Even if carriers don’t like net neutrality, their investors should

AT&T’s shareholders today didn’t require the telecommunications giant to implement network neutrality on its wireline and wireless networks. The proposal lost with a mere 5.9 percent of the vote. But based on an interview I had two weeks ago with Jonas Kron, Vice President of Trillium Asset Management, the goal of the shareholder proposal was to get 3 percent of the vote so they could bring it back next year. So in that case, Trillium and other shareholders in favor of the proposal (including Mike D of the Beastie Boys) won.

In fact Kron told me that anything over 5 percent would be a substantial victory because it means that the company would have to pay attention to the issue.

Regardless of change coming from this particular vote, in our talk Kron offered me something far more interesting, an economic justification for broadband companies to embrace network neutrality.

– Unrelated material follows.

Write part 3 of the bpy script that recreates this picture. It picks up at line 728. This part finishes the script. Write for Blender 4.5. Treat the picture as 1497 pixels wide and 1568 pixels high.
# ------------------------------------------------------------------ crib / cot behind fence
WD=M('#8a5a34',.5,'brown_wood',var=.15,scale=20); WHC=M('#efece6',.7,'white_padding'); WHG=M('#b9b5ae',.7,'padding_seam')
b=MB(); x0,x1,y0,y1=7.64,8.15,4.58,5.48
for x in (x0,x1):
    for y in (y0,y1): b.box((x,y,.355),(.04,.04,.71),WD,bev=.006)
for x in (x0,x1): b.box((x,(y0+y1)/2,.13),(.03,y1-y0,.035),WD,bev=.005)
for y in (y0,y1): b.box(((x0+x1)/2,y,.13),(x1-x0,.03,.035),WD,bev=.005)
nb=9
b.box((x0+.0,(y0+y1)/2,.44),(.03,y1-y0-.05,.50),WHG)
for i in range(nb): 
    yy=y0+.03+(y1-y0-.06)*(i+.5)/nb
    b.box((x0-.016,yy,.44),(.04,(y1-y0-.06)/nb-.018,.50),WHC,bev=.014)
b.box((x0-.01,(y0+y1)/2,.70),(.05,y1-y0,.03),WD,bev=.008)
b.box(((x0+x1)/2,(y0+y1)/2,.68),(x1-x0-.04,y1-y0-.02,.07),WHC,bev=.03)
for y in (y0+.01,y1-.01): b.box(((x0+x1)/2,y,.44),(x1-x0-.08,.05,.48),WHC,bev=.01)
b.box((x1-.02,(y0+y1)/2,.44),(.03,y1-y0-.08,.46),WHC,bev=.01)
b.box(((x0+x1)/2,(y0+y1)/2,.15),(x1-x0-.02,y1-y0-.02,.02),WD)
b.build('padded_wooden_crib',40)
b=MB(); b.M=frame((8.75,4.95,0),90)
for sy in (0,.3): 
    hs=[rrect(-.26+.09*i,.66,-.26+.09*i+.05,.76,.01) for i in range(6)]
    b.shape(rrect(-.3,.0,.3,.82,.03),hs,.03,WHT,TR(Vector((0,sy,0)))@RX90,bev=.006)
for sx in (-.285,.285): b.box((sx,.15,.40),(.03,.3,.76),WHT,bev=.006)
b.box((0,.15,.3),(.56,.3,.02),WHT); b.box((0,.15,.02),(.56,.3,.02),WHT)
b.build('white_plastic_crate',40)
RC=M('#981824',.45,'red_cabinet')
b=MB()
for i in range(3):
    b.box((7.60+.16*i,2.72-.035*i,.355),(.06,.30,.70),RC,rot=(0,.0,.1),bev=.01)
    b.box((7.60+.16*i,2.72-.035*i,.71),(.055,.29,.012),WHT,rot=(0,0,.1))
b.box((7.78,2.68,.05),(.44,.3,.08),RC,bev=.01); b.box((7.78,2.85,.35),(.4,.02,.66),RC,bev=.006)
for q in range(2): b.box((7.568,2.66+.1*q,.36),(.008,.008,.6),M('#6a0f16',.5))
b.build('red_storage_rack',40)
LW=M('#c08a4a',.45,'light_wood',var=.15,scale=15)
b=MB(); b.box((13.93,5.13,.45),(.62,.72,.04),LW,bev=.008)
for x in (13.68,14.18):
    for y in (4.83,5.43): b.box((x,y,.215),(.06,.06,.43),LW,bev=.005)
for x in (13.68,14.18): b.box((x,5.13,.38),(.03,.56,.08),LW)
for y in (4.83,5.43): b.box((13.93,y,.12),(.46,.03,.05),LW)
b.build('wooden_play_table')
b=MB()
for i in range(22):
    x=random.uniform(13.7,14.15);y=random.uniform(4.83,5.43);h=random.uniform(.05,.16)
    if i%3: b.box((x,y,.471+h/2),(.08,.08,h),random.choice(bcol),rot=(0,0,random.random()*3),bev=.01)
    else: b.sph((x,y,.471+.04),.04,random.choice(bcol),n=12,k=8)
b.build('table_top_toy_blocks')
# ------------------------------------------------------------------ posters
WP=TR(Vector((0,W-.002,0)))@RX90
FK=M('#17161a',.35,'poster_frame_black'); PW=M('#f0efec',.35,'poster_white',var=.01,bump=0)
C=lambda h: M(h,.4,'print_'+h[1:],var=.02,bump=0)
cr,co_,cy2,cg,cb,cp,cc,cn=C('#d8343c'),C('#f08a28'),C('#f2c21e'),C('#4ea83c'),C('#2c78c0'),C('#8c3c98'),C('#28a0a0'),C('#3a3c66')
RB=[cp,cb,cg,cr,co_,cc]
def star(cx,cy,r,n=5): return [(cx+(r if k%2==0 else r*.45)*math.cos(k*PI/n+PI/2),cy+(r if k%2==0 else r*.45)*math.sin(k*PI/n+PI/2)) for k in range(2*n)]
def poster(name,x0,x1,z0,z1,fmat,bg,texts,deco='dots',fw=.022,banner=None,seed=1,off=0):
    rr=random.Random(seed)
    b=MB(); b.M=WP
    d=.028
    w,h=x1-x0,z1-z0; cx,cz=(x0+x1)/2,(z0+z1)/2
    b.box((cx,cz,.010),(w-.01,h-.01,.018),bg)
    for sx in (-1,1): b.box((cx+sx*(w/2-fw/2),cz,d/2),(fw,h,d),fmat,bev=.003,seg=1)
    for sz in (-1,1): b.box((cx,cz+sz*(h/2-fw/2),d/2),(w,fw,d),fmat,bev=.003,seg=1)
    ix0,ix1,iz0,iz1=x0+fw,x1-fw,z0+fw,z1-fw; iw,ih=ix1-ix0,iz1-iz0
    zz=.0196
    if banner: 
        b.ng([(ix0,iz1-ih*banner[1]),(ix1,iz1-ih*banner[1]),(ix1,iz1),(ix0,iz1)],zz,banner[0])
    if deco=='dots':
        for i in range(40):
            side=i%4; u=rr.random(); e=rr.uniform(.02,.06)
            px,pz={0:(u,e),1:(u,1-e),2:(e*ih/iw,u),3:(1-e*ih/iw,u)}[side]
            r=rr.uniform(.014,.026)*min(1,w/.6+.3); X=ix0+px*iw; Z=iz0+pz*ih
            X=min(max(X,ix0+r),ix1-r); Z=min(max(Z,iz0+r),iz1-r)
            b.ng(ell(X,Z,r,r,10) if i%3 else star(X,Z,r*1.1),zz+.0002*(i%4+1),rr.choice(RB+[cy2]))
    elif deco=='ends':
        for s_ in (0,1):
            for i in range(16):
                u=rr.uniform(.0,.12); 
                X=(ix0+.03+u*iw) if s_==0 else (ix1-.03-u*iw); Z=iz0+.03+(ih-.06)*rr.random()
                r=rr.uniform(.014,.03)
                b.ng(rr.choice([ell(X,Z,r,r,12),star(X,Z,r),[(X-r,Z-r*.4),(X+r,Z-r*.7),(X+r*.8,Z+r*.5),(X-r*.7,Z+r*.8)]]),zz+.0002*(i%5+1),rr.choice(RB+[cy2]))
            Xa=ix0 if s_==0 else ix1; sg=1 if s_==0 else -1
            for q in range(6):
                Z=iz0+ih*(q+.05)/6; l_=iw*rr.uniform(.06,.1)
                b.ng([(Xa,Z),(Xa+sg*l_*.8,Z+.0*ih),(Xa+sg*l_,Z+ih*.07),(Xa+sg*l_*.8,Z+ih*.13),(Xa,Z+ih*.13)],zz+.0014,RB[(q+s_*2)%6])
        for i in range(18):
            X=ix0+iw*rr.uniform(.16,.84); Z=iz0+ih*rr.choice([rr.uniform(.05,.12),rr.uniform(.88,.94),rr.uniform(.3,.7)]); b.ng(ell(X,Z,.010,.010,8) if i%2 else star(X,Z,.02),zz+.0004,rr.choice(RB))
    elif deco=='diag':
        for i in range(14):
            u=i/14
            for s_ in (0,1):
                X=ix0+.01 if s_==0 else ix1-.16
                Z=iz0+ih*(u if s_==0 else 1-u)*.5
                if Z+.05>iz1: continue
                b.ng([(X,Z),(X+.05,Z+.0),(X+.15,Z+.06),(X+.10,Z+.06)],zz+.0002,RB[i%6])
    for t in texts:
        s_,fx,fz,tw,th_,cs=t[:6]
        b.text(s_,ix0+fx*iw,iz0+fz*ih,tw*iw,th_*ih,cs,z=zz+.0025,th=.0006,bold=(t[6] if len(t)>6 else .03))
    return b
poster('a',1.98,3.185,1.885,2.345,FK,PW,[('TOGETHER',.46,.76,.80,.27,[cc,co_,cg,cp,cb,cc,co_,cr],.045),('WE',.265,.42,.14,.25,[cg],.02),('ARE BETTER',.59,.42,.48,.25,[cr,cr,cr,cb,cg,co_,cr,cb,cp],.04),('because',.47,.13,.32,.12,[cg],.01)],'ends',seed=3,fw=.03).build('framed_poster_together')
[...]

So despite Wall Street analysts who argue that such rules would turn the nation’s largest wireline and wireless phone companies into commodity utilities with the profit margins to match, Kron explains why American’s capitalists should be fine with network neutrality.

“Most people are diversified investors and interested in broad-based economic growth. And just because it’s good for a single company doesn’t mean it’s good for the market,” Kron explained when I asked about the potential damage to AT&T’s or Verizon’s profit margins. “The concept of negative externalities comes into play. Just like pollution that isn’t priced in will add costs in the other parts of the market, a free and open Internet is responsible for significant value, and we don’t want to interfere with that. And wireless is where so much activity is moving to — that’s where a lot of money is being made for the market, and that’s why we wanted to make wireless net neutrality a specific issue.”

Now Trillium is in the small class of socially conscious investment firms that take perhaps a more holistic view of their asset management strategy, but compared to returns for the large-cap funds that invest in AT&T and other wireless company, it doesn’t pay a penalty for its social stance. It’s returns in the 1-3-year time frame are slightly lower than the returns from the S&P when you include its management fee, and slightly above the S&P in the 5-to-10 year time frame. Trillium has $ 1 billion in funds, which means it’s not a small player either.

And given how Comcast appears to be formulating an end-run around wireline network neutrality with its decision to let Xbox streaming of Comcast network traffic sneak onto the network without affecting a user’s data cap, we’re still not done trying to protect the rights of services running on all broadband networks. So on both wireline and wireless networks, network neutrality is still very much a concept we need to pay attention to.

Similar proposals regarding wireless network neutrality are scheduled for votes at the upcoming annual meetings of Verizon Communications on May 3 and Sprint Nextel Corporationon May 15.